Kastamonu Baro Başkanı’nı “cesaretli” sözleri, Belediye Başkanı’nı “ders” niteliğindeki hitabı, TBB Başkanı’nı yaptığı uzun açılış konuşması ile üniversite öğretim üyesi yüzünü gösterdiği için tebrik etmek lazım…
Sayelerinde bir panellik kumaştan iki panel çıktı.
Ağlı’da eğitim
Vali Yaşar Karadeniz “vatandaş toplantısı” için dün Ağlı’daydı, ilgili kurum müdürleriyle birlikte, ilçenin dertlerini dinledi, dertlerini söyledi, çözüm yolları için beyin jimnastiğine başladı…
Eminim “eğitim” ile ilgili bir dert gündeme gelmemiştir, Ağlı eğitimde altın çağını yaşıyor çünkü.
MYO eksiği var mı var…
E o da ileri ki yıllarda nasip olur.
3 bin küsur nüfus…
Birer “İlkokul, ortaokul, imam hatip ortaokulu, çok programlı lise, imam hatip lisesi”.
“Anaokulu” yok…
Eksiğin Müftülük eliyle doldurulduğu umudunu taşıyorum.
Ağlı’da öğretmen eksiği yok…
Tüm okullarında din kültürü ve ahlak bilgisi öğretmeni var.

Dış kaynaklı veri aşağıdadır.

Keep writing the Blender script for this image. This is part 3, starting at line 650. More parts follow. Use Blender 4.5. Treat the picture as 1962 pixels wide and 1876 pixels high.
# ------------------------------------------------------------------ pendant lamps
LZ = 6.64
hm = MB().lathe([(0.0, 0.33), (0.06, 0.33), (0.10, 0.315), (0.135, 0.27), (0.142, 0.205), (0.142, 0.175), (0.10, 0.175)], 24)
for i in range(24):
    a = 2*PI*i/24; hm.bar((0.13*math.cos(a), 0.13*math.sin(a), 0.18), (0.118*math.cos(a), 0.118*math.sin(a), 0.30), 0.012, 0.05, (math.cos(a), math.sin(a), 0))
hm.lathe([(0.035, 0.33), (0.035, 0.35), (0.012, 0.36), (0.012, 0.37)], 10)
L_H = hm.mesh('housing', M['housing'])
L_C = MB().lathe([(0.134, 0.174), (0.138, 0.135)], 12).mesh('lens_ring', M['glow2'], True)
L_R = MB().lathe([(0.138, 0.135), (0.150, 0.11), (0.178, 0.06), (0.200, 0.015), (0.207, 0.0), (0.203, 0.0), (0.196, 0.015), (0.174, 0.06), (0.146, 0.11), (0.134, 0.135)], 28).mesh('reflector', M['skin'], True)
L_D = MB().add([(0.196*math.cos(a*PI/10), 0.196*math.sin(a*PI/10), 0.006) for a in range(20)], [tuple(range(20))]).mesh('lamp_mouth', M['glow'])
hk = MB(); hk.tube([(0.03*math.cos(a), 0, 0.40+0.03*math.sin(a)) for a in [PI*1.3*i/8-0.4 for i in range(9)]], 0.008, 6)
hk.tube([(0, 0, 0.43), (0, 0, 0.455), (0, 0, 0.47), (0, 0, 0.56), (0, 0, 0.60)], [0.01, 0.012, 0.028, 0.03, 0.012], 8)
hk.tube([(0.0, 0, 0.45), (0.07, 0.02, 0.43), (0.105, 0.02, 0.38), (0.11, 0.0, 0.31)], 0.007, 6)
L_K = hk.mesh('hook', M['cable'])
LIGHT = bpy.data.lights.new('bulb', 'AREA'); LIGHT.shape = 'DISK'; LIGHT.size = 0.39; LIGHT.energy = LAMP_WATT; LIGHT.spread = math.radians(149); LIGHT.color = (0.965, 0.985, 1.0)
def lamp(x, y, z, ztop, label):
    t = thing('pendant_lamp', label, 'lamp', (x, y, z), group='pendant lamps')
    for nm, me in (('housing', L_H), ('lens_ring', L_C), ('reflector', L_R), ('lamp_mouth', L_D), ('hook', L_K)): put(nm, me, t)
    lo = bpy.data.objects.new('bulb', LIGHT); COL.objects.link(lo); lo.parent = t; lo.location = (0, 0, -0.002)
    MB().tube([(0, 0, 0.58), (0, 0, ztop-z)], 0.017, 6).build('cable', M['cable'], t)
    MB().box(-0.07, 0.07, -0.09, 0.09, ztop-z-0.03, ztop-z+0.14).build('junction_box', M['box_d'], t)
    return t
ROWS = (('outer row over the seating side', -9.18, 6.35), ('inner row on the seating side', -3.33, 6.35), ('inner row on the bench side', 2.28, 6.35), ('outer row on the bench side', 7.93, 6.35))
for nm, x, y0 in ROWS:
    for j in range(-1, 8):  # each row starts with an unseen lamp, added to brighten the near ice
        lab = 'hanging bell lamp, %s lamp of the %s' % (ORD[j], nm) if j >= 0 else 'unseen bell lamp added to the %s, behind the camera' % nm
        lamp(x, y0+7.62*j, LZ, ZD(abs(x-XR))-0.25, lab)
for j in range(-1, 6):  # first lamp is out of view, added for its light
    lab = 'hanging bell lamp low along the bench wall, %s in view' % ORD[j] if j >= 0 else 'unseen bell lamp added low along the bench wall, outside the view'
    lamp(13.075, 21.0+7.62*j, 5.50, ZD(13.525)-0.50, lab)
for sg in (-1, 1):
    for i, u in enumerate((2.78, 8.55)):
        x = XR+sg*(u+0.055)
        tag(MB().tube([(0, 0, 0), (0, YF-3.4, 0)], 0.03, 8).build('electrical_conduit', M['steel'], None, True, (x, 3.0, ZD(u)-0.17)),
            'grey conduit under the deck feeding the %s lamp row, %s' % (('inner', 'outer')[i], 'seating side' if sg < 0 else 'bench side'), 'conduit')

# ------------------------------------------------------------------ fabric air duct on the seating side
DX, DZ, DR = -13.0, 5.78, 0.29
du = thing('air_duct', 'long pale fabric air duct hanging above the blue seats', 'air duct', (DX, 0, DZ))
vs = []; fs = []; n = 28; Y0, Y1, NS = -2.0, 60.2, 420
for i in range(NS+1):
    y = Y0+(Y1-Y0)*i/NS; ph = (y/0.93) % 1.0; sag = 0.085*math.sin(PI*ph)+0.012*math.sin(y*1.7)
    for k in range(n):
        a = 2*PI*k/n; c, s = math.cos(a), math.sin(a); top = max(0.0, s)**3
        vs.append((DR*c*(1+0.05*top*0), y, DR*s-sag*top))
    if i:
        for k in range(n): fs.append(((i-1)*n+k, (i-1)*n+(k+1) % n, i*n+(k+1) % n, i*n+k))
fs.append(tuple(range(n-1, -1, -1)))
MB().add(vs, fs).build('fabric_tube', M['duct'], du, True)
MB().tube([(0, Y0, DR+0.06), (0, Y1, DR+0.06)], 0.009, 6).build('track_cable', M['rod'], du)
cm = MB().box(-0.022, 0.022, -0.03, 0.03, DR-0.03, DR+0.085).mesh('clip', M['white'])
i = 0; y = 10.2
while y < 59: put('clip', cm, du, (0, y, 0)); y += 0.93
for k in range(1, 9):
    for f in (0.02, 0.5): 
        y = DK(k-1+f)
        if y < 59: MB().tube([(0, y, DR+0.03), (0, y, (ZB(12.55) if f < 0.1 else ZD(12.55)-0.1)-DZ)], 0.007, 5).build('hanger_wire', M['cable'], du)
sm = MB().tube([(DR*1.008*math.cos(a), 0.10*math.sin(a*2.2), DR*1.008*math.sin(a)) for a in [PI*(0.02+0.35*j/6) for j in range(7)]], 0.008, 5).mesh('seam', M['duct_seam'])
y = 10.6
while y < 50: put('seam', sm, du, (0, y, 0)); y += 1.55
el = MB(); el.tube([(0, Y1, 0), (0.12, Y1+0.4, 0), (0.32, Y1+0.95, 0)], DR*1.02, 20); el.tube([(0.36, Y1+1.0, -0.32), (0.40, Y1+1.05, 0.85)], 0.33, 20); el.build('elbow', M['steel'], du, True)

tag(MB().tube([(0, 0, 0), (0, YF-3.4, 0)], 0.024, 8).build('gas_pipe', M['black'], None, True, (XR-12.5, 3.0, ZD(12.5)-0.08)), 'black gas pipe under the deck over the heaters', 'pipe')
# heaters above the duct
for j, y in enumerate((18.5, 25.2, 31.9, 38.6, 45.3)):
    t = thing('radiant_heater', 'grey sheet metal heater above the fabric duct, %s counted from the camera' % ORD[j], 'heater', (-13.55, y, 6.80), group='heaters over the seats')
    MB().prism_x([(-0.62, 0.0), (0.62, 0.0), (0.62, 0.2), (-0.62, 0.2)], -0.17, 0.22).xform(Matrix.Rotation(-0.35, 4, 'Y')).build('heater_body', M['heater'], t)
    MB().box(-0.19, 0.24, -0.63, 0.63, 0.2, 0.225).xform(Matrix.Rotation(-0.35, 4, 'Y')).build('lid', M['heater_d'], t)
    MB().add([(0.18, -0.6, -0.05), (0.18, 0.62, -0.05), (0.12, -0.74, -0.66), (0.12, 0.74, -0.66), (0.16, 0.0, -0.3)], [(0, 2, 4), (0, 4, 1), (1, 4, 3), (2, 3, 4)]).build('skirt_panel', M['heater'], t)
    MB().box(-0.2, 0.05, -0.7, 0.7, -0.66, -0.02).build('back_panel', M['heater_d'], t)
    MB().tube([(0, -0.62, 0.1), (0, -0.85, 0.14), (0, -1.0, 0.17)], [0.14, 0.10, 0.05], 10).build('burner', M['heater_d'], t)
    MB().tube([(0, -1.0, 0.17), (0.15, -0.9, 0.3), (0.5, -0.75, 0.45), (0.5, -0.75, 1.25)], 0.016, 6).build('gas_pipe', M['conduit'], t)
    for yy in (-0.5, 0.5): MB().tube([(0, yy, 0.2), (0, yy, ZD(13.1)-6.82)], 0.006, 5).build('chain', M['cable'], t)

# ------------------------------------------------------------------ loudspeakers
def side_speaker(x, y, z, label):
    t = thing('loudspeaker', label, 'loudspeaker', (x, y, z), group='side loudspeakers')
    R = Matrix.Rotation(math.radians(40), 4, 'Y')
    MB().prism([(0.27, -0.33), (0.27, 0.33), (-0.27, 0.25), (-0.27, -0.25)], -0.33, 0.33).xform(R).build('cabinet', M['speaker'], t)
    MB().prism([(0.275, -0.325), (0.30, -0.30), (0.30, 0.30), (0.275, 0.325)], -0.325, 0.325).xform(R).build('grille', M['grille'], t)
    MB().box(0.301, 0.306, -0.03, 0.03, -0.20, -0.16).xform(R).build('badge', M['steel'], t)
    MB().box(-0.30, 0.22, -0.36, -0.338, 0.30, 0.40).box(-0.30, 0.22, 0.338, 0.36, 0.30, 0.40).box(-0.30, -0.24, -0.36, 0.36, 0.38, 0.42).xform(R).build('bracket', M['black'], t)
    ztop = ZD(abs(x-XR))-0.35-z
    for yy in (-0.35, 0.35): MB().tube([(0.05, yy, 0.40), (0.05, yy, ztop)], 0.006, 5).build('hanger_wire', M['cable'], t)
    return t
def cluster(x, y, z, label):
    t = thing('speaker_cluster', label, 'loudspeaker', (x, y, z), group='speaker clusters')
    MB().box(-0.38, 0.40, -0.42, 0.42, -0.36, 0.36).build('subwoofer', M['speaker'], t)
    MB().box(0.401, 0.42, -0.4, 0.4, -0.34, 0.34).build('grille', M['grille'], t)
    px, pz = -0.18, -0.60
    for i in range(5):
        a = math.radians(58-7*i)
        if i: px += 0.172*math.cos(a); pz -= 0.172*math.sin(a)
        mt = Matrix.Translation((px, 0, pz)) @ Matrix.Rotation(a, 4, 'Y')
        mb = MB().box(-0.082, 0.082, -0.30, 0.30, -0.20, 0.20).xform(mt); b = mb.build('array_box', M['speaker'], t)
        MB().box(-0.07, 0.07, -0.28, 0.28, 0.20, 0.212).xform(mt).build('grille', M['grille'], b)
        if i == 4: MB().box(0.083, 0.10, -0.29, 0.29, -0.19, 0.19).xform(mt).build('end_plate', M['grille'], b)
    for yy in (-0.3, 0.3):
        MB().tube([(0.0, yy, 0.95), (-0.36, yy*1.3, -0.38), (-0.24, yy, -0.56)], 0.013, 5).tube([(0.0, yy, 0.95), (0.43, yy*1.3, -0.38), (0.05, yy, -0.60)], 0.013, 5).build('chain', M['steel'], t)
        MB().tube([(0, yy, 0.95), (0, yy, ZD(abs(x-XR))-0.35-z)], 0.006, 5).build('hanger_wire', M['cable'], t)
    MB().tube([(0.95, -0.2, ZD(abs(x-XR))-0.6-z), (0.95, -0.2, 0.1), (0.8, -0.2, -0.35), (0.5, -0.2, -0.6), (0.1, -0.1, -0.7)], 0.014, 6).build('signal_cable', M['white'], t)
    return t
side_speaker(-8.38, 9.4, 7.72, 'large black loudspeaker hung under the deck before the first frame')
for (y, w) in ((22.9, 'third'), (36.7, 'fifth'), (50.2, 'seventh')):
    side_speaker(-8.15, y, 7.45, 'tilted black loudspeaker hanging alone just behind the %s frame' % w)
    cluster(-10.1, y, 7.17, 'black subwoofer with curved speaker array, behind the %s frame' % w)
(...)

“Müzik, resim, beden eğitimi, felsefe” dallarında öğretmene rastlayamadım elektronik sayfalarında ama varsın olmasın…
Okul bittikten sonra hayatta karşılığı olmayan dersler bunlar, müfredat kalabalığı.
Ağlı’da görev yapan eğitim emekçilerine bin selam…
Ağlı’ya eğitimde altın çağını yaşatan idareci ve siyasilere de hiçbirini diğerinden ayırmadan saygı ve hürmet.